Lately I’ve switched back from Chrome to Firefox. Before Chrome, I used Firefox, Conkeror, I’ve tried Qutebrowser, some text-based browsers like eww and w3m, and… yeah, you get the picture. Seems like I’m never fully happy with any browser. To be honest, I’m not happy with the concept of browser in general, but web browsing is integral part of personal computation, like it or not.

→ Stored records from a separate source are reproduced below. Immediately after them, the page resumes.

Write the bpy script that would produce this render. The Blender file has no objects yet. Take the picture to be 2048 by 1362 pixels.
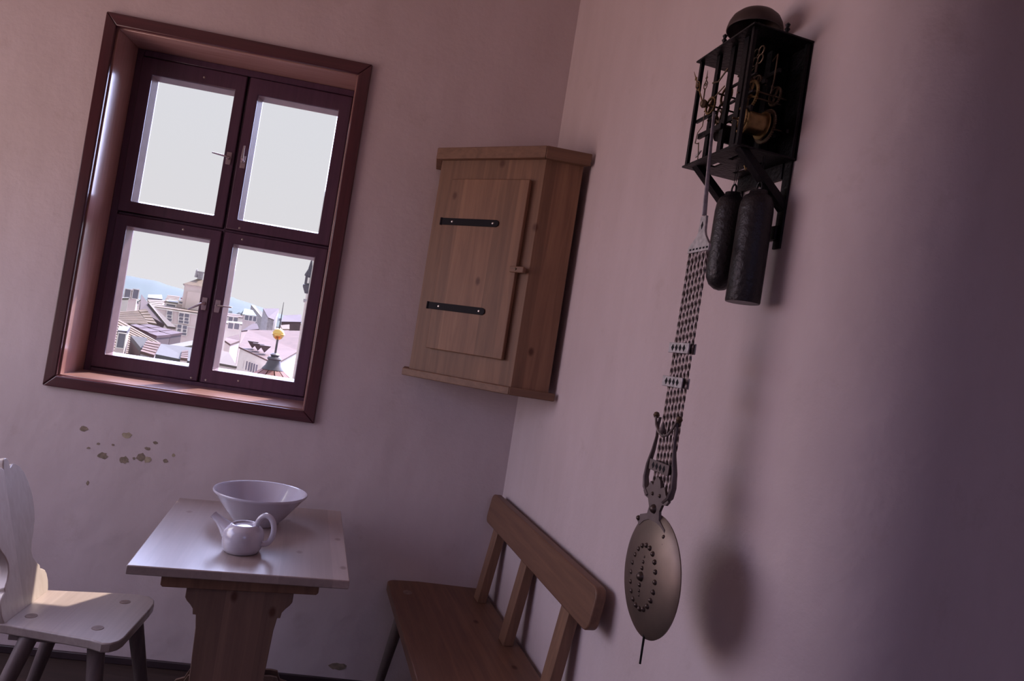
import bpy, bmesh, math, random
from mathutils import Vector, Matrix, Euler
random.seed(7)
SC = bpy.context.scene
COL = SC.collection
R = math.radians
PI = math.pi

# ------------------------------------------------------------------ camera, sky, sun, lights, exposure
cam_d = bpy.data.cameras.new('camera'); cam = bpy.data.objects.new('camera', cam_d); COL.objects.link(cam)
cam_d.sensor_fit = 'HORIZONTAL'; cam_d.sensor_width = 36.0
cam_d.lens = 36.0 * 1400.0 / 2048.0
cam_d.clip_start = 0.05; cam_d.clip_end = 20000
_p, _r = R(1.29), R(8.96)
_f = Vector((0, math.cos(_p), math.sin(_p)))
_u0 = Vector((0, -math.sin(_p), math.cos(_p))); _r0 = Vector((1, 0, 0))
_right = _r0 * math.cos(_r) + _u0 * math.sin(_r)
_up = -_r0 * math.sin(_r) + _u0 * math.cos(_r)
_m = Matrix((_right, _up, -_f)).transposed().to_4x4(); _m.translation = Vector((0, 0, 1.5))
cam.matrix_world = _m
SC.camera = cam

# room frames: corner of the window wall and the right-hand wall
CORNER = Vector((0.067, 3.149, 0))
AW = R(6.59)                                   # window wall direction
AR = R(-73.96)                                 # right wall: local x runs towards the camera, y into the wall
MW = Matrix.Translation(CORNER) @ Matrix.Rotation(AW, 4, 'Z')
MR = Matrix.Translation(CORNER) @ Matrix.Rotation(AR, 4, 'Z')

w = bpy.data.worlds.new('sky'); SC.world = w; w.use_nodes = True
nt = w.node_tree; nt.nodes.clear()
out = nt.nodes.new('ShaderNodeOutputWorld'); bg = nt.nodes.new('ShaderNodeBackground')
tc = nt.nodes.new('ShaderNodeTexCoord'); sep = nt.nodes.new('ShaderNodeSeparateXYZ'); cr = nt.nodes.new('ShaderNodeValToRGB')
cr.color_ramp.elements[0].position = 0.0; cr.color_ramp.elements[0].color = (0.83, 0.80, 0.85, 1)
cr.color_ramp.elements[1].position = 0.5; cr.color_ramp.elements[1].color = (0.74, 0.76, 0.84, 1)
e = cr.color_ramp.elements.new(0.12); e.color = (0.765, 0.745, 0.785, 1)
nt.links.new(tc.outputs['Generated'], sep.inputs[0]); nt.links.new(sep.outputs['Z'], cr.inputs[0])
nt.links.new(cr.outputs[0], bg.inputs[0]); bg.inputs[1].default_value = 1.0
nt.links.new(bg.outputs[0], out.inputs[0])

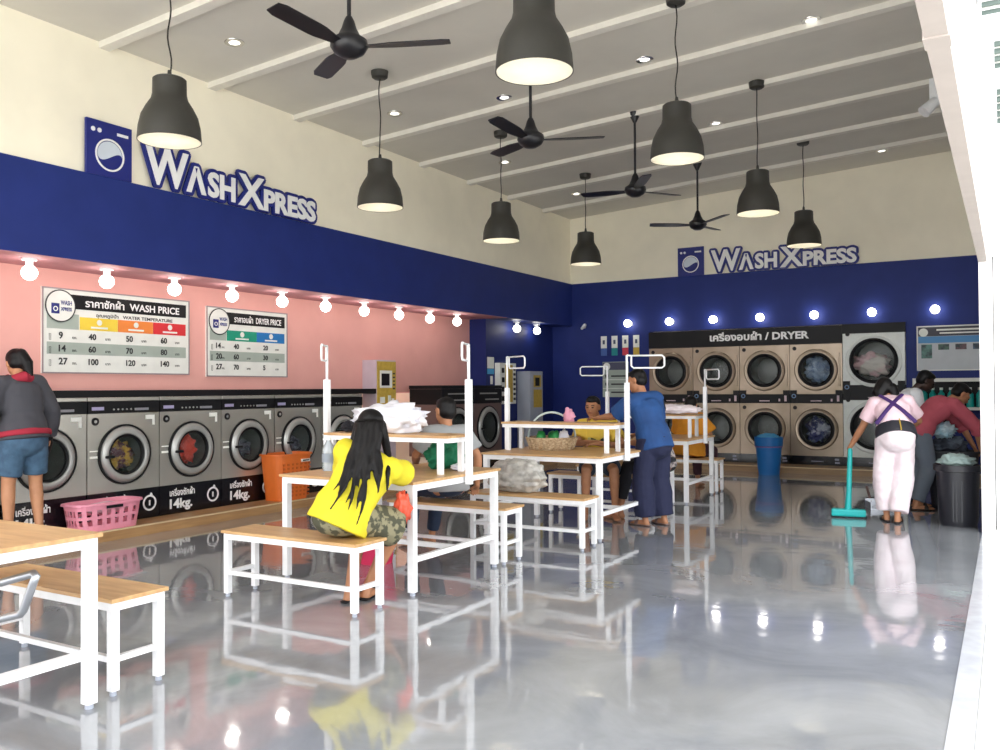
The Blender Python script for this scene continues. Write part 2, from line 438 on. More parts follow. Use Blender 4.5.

In this post, I’ve described my browser setup using sandboxing and a host of browser add-ons, and it was working out quite nicely. The reason I switched to Chrome in the first place was because I couldn’t figure out how to make a decent, narrowing tab search on Firefox, and to map it conveniently to Emacs-style C-x b. For Chrome, there was the excellent add-on Vimium, which provides that, and while the name suggest Vim-style keyboard control, it can be configured to resemble more Emacs. Then, later I found out that a port to Firefox, VimiumFF exists, but I kept on using Chrome because of its other virtues, namely its super smooth operation. The UI is really, really fast. That’s something I’ll surely be missing out.

What exactly was the problem with Chrome then? It was the external editor setup, Emacs edit-server and the add-on Edit with Emacs. I was experiencing strange timeout. Chrome just cut off the connection every now and then, and the edit-server buffers were just hanging unresponsive. With Firefox, there seems to be no such problem. That was it, this time.

So now I’m back to Firefox, at least for today. VimiumFF works okay even though it claims to experimental, but for sure it is much slower compared to Vimium on Chrome. On Chrome, the link hinting is almost instant on any page, while on Firefox, it might take 1-2 seconds to finish on pages like Reddit. And my machine is pretty powerful.

In the long run, I’m sure Qutebrowser will be the correct solution to the Browser Problem. The day Qutebrowser provides more fine-grained control over the page resources (think of uMatrix), I’m happy to throw away Firefox. And trust me, I won’t be missing WebExtensions.

Oh, what is the Browser Problem? I want the browser to behave like Emacs buffer, simple as that. And needless to say, I want it to be secure, and able to deal effectively with JavaScript and other harmful side effects of the web. I still haven’t found a perfect solution to this, so the search goes on.